Source material:
────────

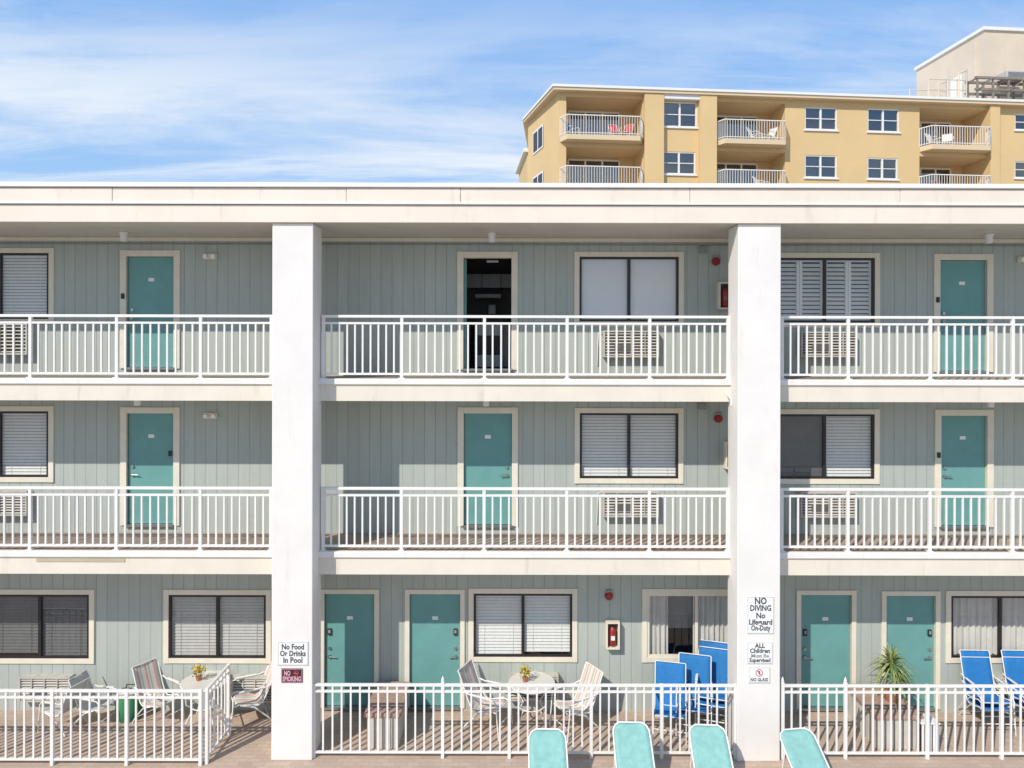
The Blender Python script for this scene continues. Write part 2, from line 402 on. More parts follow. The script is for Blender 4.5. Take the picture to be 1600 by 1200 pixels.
for x0,x1,z0,z1,k,hs in doors:
    t=.115 if z0>2 else .085; yt=WY-.03; m=MB()
    m.box(x0-t,x0,yt,WY+.01,z0-.01,z1+t,'trim',.003); m.box(x1,x1+t,yt,WY+.01,z0-.01,z1+t,'trim',.003)
    m.box(x0+.0005,x1-.0005,yt+.002,WY+.01,z1,z1+t-.002,'trim',.003)
    m.box(x0-.02,x1+.02,yt-.03,WY+.1,z0-.03,z0+.012,'steel')
    do=m.obj('doorway' if k=='open' else 'door',root)
    if k!='open':
        m=MB(); m.box(x0+.006,x1-.006,WY+.035,WY+.08,z0+.016,z1-.006,'door',.003)
        lf=m.obj('door_leaf',do)
        m=MB(); m.box(x0-.001,x0+.004,WY+.03,WY+.1,z0,z1,'black'); m.box(x0,x1,WY+.085,WY+.1,z0,z1,'black'); m.obj('door_gap',do)
        hx=x0+.09 if hs=='L' else x1-.09; sg=1 if hs=='L' else -1; hz=z0+.93
        m=MB(); m.tube([(hx,WY+.035,hz),(hx,WY+.0,hz)],.032,'steel',12); m.tube([(hx,WY-.005,hz),(hx+sg*.12,WY-.01,hz-.008)],.011,'steel',8)
        m.obj('handle',do)
        m=MB(); m.tube([(hx,WY+.035,hz+.15),(hx,WY+.01,hz+.15)],.03,'steel',12); m.obj('lock',do)
        if z0<2:
            m=MB(); m.box(hx-.035,hx+.035,WY+.0,WY+.034,hz+.40,hz+.52,'black',.006); m.box(hx-.02,hx+.02,WY-.004,WY+.0,hz+.44,hz+.5,'grey'); m.obj('keypad',do)
        xc=(x0+x1)/2; m=MB(); m.box(xc-.055,xc+.055,WY+.026,WY+.034,z0+1.61,z0+1.675,'signw',.002)
        m.obj('number_plate',do)
        if z0>2 and hs=='L':
            kx=x1-.05 if (z0<5 and x0<0) else x0-.055
            m=MB(); m.box(kx-.03,kx+.03,WY-.055,WY-.031,z0+1.28,z0+1.38,'black',.006); m.obj('key_box',do)
    else:
        m=MB(); a=math.radians(101); c,s_=math.cos(a),math.sin(a); w=x1-x0-.02
        def R(u,v,z): return (x0+.05+u*c-v*s_, WY+.13+u*s_+v*c, z)
        vs=[R(u,v,z) for z in (z0+.02,z1-.01) for v in (0,.045) for u in (0,w)]
        m.add(vs,[(0,2,3,1),(4,5,7,6),(0,1,5,4),(2,6,7,3),(0,4,6,2),(1,3,7,5)],'door'); m.obj('door_leaf',do)
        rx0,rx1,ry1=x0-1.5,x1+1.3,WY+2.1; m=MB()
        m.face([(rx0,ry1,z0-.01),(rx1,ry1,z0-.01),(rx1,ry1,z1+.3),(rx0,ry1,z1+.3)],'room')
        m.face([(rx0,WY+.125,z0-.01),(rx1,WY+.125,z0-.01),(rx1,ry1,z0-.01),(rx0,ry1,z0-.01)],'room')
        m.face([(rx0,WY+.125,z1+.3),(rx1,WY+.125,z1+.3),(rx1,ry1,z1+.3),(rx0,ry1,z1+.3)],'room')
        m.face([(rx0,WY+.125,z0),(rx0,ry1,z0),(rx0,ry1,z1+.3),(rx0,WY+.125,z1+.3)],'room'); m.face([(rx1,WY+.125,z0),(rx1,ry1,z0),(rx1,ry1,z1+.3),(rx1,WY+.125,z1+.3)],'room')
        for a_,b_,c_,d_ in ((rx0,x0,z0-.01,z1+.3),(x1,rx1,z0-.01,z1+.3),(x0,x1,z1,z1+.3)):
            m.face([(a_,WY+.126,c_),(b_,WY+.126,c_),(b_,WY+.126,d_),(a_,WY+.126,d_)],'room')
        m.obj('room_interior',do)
        cx=(x0+x1)/2-.02
        for q in range(3):
            m=MB(); m.box(cx-.55+q*.4,cx-.16+q*.4,ry1-.35,ry1-.01,z0+1.66,z0+1.95,'cabinet',.006); m.obj('wall_cabinet',do)
        m=MB(); m.box(cx-.3,cx+.25,ry1-.45,ry1-.01,z0+1.44,z0+1.52,'cabinet',.01); m.obj('range_hood',do)
        m=MB(); m.box(cx-.3,cx+.3,ry1-.6,ry1-.01,z0,z0+.9,'signw',.01); m.box(cx-.26,cx+.26,ry1-.615,ry1-.6,z0+.25,z0+.65,'black')
        m.box(cx-.3,cx+.3,ry1-.08,ry1-.012,z0+.9,z0+1.08,'black'); m.obj('stove',do)
        m=MB(); m.box(cx+.31,cx+1.0,ry1-.6,ry1-.01,z0,z0+.9,'cabinet',.006); m.obj('base_cabinet',do)
        m=MB(); m.box(cx-.02,cx+.14,ry1-.5,ry1-.3,z0+1.09,z0+1.3,'cabinet',.03); m.obj('kitchen_appliance',do)
        m=MB(); m.box(cx+.0,cx+.22,WY+.13,WY+.16,z1-.07,z1-.03,'cabinet',.004); m.obj('door_closer',do)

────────

Short problem:
Leave every image out, and retype the material exactly.

Exercise response:
The Blender Python script for this scene continues. Write part 2, from line 402 on. More parts follow. The script is for Blender 4.5. Take the picture to be 1600 by 1200 pixels.
for x0,x1,z0,z1,k,hs in doors:
    t=.115 if z0>2 else .085; yt=WY-.03; m=MB()
    m.box(x0-t,x0,yt,WY+.01,z0-.01,z1+t,'trim',.003); m.box(x1,x1+t,yt,WY+.01,z0-.01,z1+t,'trim',.003)
    m.box(x0+.0005,x1-.0005,yt+.002,WY+.01,z1,z1+t-.002,'trim',.003)
    m.box(x0-.02,x1+.02,yt-.03,WY+.1,z0-.03,z0+.012,'steel')
    do=m.obj('doorway' if k=='open' else 'door',root)
    if k!='open':
        m=MB(); m.box(x0+.006,x1-.006,WY+.035,WY+.08,z0+.016,z1-.006,'door',.003)
        lf=m.obj('door_leaf',do)
        m=MB(); m.box(x0-.001,x0+.004,WY+.03,WY+.1,z0,z1,'black'); m.box(x0,x1,WY+.085,WY+.1,z0,z1,'black'); m.obj('door_gap',do)
        hx=x0+.09 if hs=='L' else x1-.09; sg=1 if hs=='L' else -1; hz=z0+.93
        m=MB(); m.tube([(hx,WY+.035,hz),(hx,WY+.0,hz)],.032,'steel',12); m.tube([(hx,WY-.005,hz),(hx+sg*.12,WY-.01,hz-.008)],.011,'steel',8)
        m.obj('handle',do)
        m=MB(); m.tube([(hx,WY+.035,hz+.15),(hx,WY+.01,hz+.15)],.03,'steel',12); m.obj('lock',do)
        if z0<2:
            m=MB(); m.box(hx-.035,hx+.035,WY+.0,WY+.034,hz+.40,hz+.52,'black',.006); m.box(hx-.02,hx+.02,WY-.004,WY+.0,hz+.44,hz+.5,'grey'); m.obj('keypad',do)
        xc=(x0+x1)/2; m=MB(); m.box(xc-.055,xc+.055,WY+.026,WY+.034,z0+1.61,z0+1.675,'signw',.002)
        m.obj('number_plate',do)
        if z0>2 and hs=='L':
            kx=x1-.05 if (z0<5 and x0<0) else x0-.055
            m=MB(); m.box(kx-.03,kx+.03,WY-.055,WY-.031,z0+1.28,z0+1.38,'black',.006); m.obj('key_box',do)
    else:
        m=MB(); a=math.radians(101); c,s_=math.cos(a),math.sin(a); w=x1-x0-.02
        def R(u,v,z): return (x0+.05+u*c-v*s_, WY+.13+u*s_+v*c, z)
        vs=[R(u,v,z) for z in (z0+.02,z1-.01) for v in (0,.045) for u in (0,w)]
        m.add(vs,[(0,2,3,1),(4,5,7,6),(0,1,5,4),(2,6,7,3),(0,4,6,2),(1,3,7,5)],'door'); m.obj('door_leaf',do)
        rx0,rx1,ry1=x0-1.5,x1+1.3,WY+2.1; m=MB()
        m.face([(rx0,ry1,z0-.01),(rx1,ry1,z0-.01),(rx1,ry1,z1+.3),(rx0,ry1,z1+.3)],'room')
        m.face([(rx0,WY+.125,z0-.01),(rx1,WY+.125,z0-.01),(rx1,ry1,z0-.01),(rx0,ry1,z0-.01)],'room')
        m.face([(rx0,WY+.125,z1+.3),(rx1,WY+.125,z1+.3),(rx1,ry1,z1+.3),(rx0,ry1,z1+.3)],'room')
        m.face([(rx0,WY+.125,z0),(rx0,ry1,z0),(rx0,ry1,z1+.3),(rx0,WY+.125,z1+.3)],'room'); m.face([(rx1,WY+.125,z0),(rx1,ry1,z0),(rx1,ry1,z1+.3),(rx1,WY+.125,z1+.3)],'room')
        for a_,b_,c_,d_ in ((rx0,x0,z0-.01,z1+.3),(x1,rx1,z0-.01,z1+.3),(x0,x1,z1,z1+.3)):
            m.face([(a_,WY+.126,c_),(b_,WY+.126,c_),(b_,WY+.126,d_),(a_,WY+.126,d_)],'room')
        m.obj('room_interior',do)
        cx=(x0+x1)/2-.02
        for q in range(3):
            m=MB(); m.box(cx-.55+q*.4,cx-.16+q*.4,ry1-.35,ry1-.01,z0+1.66,z0+1.95,'cabinet',.006); m.obj('wall_cabinet',do)
        m=MB(); m.box(cx-.3,cx+.25,ry1-.45,ry1-.01,z0+1.44,z0+1.52,'cabinet',.01); m.obj('range_hood',do)
        m=MB(); m.box(cx-.3,cx+.3,ry1-.6,ry1-.01,z0,z0+.9,'signw',.01); m.box(cx-.26,cx+.26,ry1-.615,ry1-.6,z0+.25,z0+.65,'black')
        m.box(cx-.3,cx+.3,ry1-.08,ry1-.012,z0+.9,z0+1.08,'black'); m.obj('stove',do)
        m=MB(); m.box(cx+.31,cx+1.0,ry1-.6,ry1-.01,z0,z0+.9,'cabinet',.006); m.obj('base_cabinet',do)
        m=MB(); m.box(cx-.02,cx+.14,ry1-.5,ry1-.3,z0+1.09,z0+1.3,'cabinet',.03); m.obj('kitchen_appliance',do)
        m=MB(); m.box(cx+.0,cx+.22,WY+.13,WY+.16,z1-.07,z1-.03,'cabinet',.004); m.obj('door_closer',do)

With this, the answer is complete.